* _Job_
Starting with the first line of the listing, quote each line exactly until and including the one with "wl_ = obj('wires', wl, 'wire', t);", leaving pictures out.
- - -
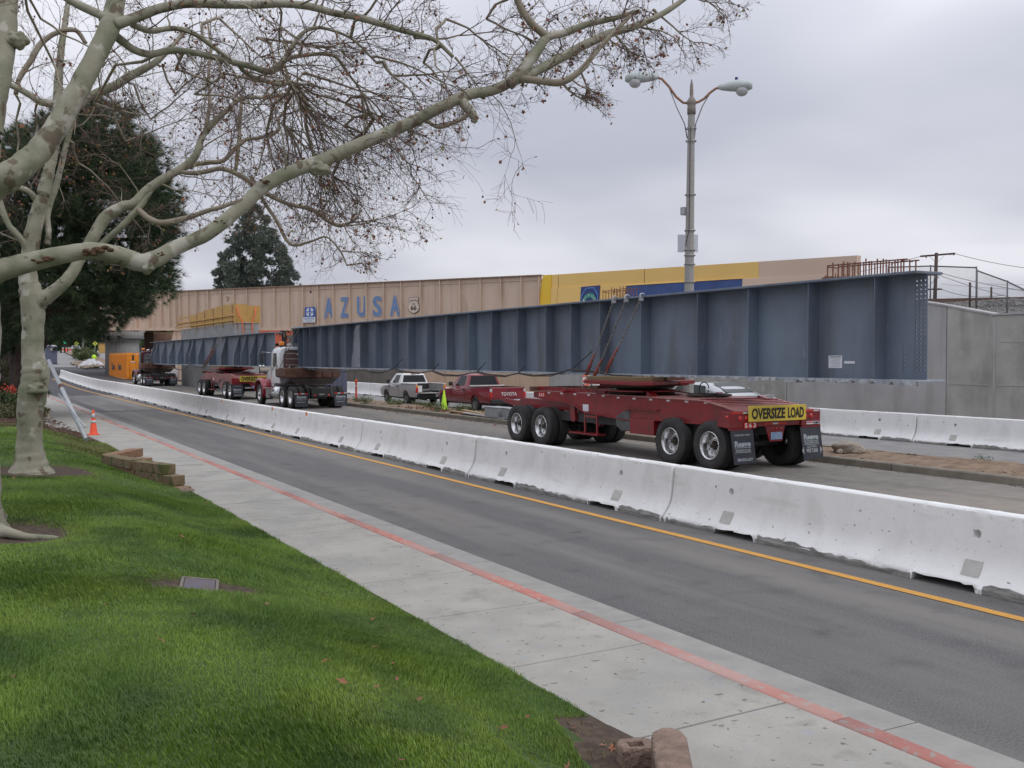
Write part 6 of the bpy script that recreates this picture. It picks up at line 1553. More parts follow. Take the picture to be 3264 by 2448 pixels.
# utility pole and wires
pt = at(2985, 806, 80); pb = at(2985, 945, 80)
t = thing('utility_pole', 'dark wooden utility pole with crossarm behind the railway', 'utility pole', (pt.x, pt.y, 4.8))
obj('pole', MB().tube([(pt.x-0.25, pt.y, 4.0), (pt.x, pt.y, pt.z)], [0.17, 0.13], 10), 'utility_wood', t)
a = at(2934, 817, 80); b = at(3044, 808, 80)
obj('crossarm', MB().bar(a, b, 0.12, 0.14), 'utility_wood', t)
c = at(2958, 922, 80); d_ = at(3002, 922, 80); obj('crossarm', MB().bar(c, d_, 0.1, 0.12), 'utility_wood', t)
for px in (2962, 3010): obj('brace', MB().bar(at(px, 816, 80), at(2985, 838, 80), 0.04, 0.02), 'galv', t)
for px, py in ((2952, 820), (3030, 811), (3040, 812)): q = at(px, py, 79.9); obj('insulator', MB().cyl(q-Vector((0,0,0.05)), q+Vector((0,0,0.1)), 0.06, 6), 'rust', t)
for py in (868, 876, 884):
    for s in (-1, 1): q = at(2985+s*6, py, 79.9); obj('insulator', MB().ball(q, 0.07, 6), 'galv', t)
wl = MB()
def wire(p, q, sag, r=0.02):
    p = Vector(p); q = Vector(q); wl.tube([p.lerp(q, k/8) - Vector((0,0,sag*4*(k/8)*(1-k/8))) for k in range(9)], r, 4)
for (pa, qa) in (((3042,808,80),(3500,868,70)),((2990,868,80),(3500,948,75)),((2990,876,80),(3500,1000,75)),((2990,918,80),(3200,940,75)),((2938,816,80),(2500,900,110)),((2985,870,80),(2860,930,85)),((2985,888,80),(2850,960,85)),((2985,920,80),(2700,935,110)),((3150,905,150),(3500,890,140)),((3000,905,150),(3500,925,140))):
    wire(at(*pa), at(*qa), 0.4)
wl_ = obj('wires', wl, 'wire', t); wl_['kind'] = 'stuff'

# ------------------------------------------------------------------ street lamp in the median
LB = at(2198, 1260, 27.3); LX, LY = LB.x, LB.y
t = thing('street_lamp', 'tall concrete street lamp with two drooping cobra heads standing in the median', 'street lamp', (LX, LY, 0.15))
P = lambda n, b, m, **k: obj(n, b, m, t, **k)
topz = 9.9
P('pole', MB().tube([(LX-0.05, LY, 0.1), (LX-0.03, LY, 5), (LX+0.02, LY, 9.22)], [0.155, 0.13, 0.095], 12, smooth=False), 'pole_concrete')
P('collar', MB().lathe([(0.11,9.17),(0.12,9.17),(0.12,9.36),(0.105,9.4),(0.13,9.45),(0.135,9.52),(0.09,9.6),(0.05,9.66),(0.055,9.72),(0.045,9.97),(0.012,10.14),(0.001,10.15)], 14, (LX+0.02, LY, 0)), 'lamp_collar')
rt3 = Vector((float(_rt[0]), float(_rt[1]), 0))
def cobra(sgn, dx_, dz_, yoff):
    # arm leaves the collar, dips and rises out to the lamp head
    ax = Vector((rt3.x, rt3.y, 0)) * sgn + Vector((0, yoff, 0)); ax.normalize()
    c = Vector((LX+0.02, LY, 9.48))
    pts = [c+ax*0.08, c+ax*0.3*dx_+Vector((0,0,0.02)), c+ax*0.55*dx_+Vector((0,0,0.16*dz_)), c+ax*0.8*dx_+Vector((0,0,0.4*dz_)), c+ax*1.05*dx_+Vector((0,0,0.58*dz_)), c+ax*1.25*dx_+Vector((0,0,0.63*dz_))]
    P('arm', MB().tube(pts, 0.035, 8), 'arm_rust')
    P('arm_brace', MB().tube([Vector((LX, LY, 8.5))+ax*0.1, Vector((LX, LY, 8.9))+ax*0.22*dx_, Vector((LX, LY, 9.36))+ax*0.5*dx_, pts[3]-Vector((0,0,0.02))], 0.016, 6), 'steel_dull')
    e_ = pts[-1]; sd_ = Vector((-ax.y, ax.x, 0))
    hd = bpy.data.objects.new('lamp_head', None); COL.objects.link(hd); hd.parent = t; hd.location = e_ - wloc(t)
    rings = []
    for (l, wv, zt, zb_) in ((-0.05,0.06,0.06,-0.05),(0.05,0.09,0.11,-0.09),(0.3,0.15,0.17,-0.13),(0.55,0.2,0.19,-0.15),(0.78,0.2,0.15,-0.13),(0.88,0.12,0.05,-0.09)):
        ring = []
        for k in range(12):
            a = 2*math.pi*k/12; y_ = math.cos(a)*wv; z_ = math.sin(a); z_ = z_*(zt if z_ > 0 else -zb_)
            ring.append(ax*l + sd_*y_ + Vector((0,0,z_)))
        rings.append(ring)
    obj('housing', MB().loft(rings), 'lamp_grey', hd, local=True)
    gl_ = MB().ball((0,0,0), 0.165, 12, (1.1, 1.1, 1.0))
    obj('glass_bowl', gl_, 'lamp_glass', hd, loc=ax*0.6-Vector((0,0,0.12)), local=True)
    obj('photocell', MB().cyl((0,0,0),(0,0,0.07),0.045,10), 'photocell', hd, loc=ax*0.45+Vector((0,0,0.18)), local=True)
cobra(-1, 0.78, 1.2, 0.15); cobra(1, 0.62, 0.62, -0.3)
bn = MB()
for z in (8.75, 8.4, 6.9, 5.9, 5.35, 5.2, 4.95, 4.45, 4.1, 3.8, 3.25): bn.lathe([(0.15+0.004*(9-z)*0.6,z),(0.155+0.004*(9-z)*0.6,z+0.03),(0.14,z+0.03)], 12, (LX-0.02+0.008*(z-5), LY, 0))
P('bands', bn, 'steel_dull')['kind'] = 'stuff'
P('conduit', MB().tube([(LX-0.1, LY-0.1, 8.8),(LX-0.13, LY-0.11, 7),(LX-0.15, LY-0.12, 5.9),(LX-0.28, LY-0.12, 5.45)], 0.012, 5), 'hose')
q = at(2181, 672, 27.2); P('sensor_box', MB().box(q.x-0.09, q.x+0.09, q.y-0.07, q.y+0.07, q.z-0.12, q.z+0.1), 'galv', bevel=0.01)
P('sensor_bracket', MB().bar(q-Vector((0,0,0.1)), (LX, LY, q.z-0.15), 0.03, 0.03), 'galv')
q0 = at(2160, 804, 27.5); q1 = at(2225, 748, 27.5)
P('sign_back', MB().add([tuple(q0), (q1.x, q1.y, q0.z), tuple(q1), (q0.x, q0.y, q1.z), (q0.x+0.01, q0.y+0.015, q0.z), (q1.x+0.01, q1.y+0.015, q0.z), (q1.x+0.01, q1.y+0.015, q1.z), (q0.x+0.01, q0.y+0.015, q1.z)],
      [(0,1,2,3),(7,6,5,4),(0,4,5,1),(1,5,6,2),(2,6,7,3),(3,7,4,0)]), 'pale_sheet')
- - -
* _Response_
Write part 6 of the bpy script that recreates this picture. It picks up at line 1553. More parts follow. Take the picture to be 3264 by 2448 pixels.
# utility pole and wires
pt = at(2985, 806, 80); pb = at(2985, 945, 80)
t = thing('utility_pole', 'dark wooden utility pole with crossarm behind the railway', 'utility pole', (pt.x, pt.y, 4.8))
obj('pole', MB().tube([(pt.x-0.25, pt.y, 4.0), (pt.x, pt.y, pt.z)], [0.17, 0.13], 10), 'utility_wood', t)
a = at(2934, 817, 80); b = at(3044, 808, 80)
obj('crossarm', MB().bar(a, b, 0.12, 0.14), 'utility_wood', t)
c = at(2958, 922, 80); d_ = at(3002, 922, 80); obj('crossarm', MB().bar(c, d_, 0.1, 0.12), 'utility_wood', t)
for px in (2962, 3010): obj('brace', MB().bar(at(px, 816, 80), at(2985, 838, 80), 0.04, 0.02), 'galv', t)
for px, py in ((2952, 820), (3030, 811), (3040, 812)): q = at(px, py, 79.9); obj('insulator', MB().cyl(q-Vector((0,0,0.05)), q+Vector((0,0,0.1)), 0.06, 6), 'rust', t)
for py in (868, 876, 884):
    for s in (-1, 1): q = at(2985+s*6, py, 79.9); obj('insulator', MB().ball(q, 0.07, 6), 'galv', t)
wl = MB()
def wire(p, q, sag, r=0.02):
    p = Vector(p); q = Vector(q); wl.tube([p.lerp(q, k/8) - Vector((0,0,sag*4*(k/8)*(1-k/8))) for k in range(9)], r, 4)
for (pa, qa) in (((3042,808,80),(3500,868,70)),((2990,868,80),(3500,948,75)),((2990,876,80),(3500,1000,75)),((2990,918,80),(3200,940,75)),((2938,816,80),(2500,900,110)),((2985,870,80),(2860,930,85)),((2985,888,80),(2850,960,85)),((2985,920,80),(2700,935,110)),((3150,905,150),(3500,890,140)),((3000,905,150),(3500,925,140))):
    wire(at(*pa), at(*qa), 0.4)
wl_ = obj('wires', wl, 'wire', t); wl_['kind'] = 'stuff'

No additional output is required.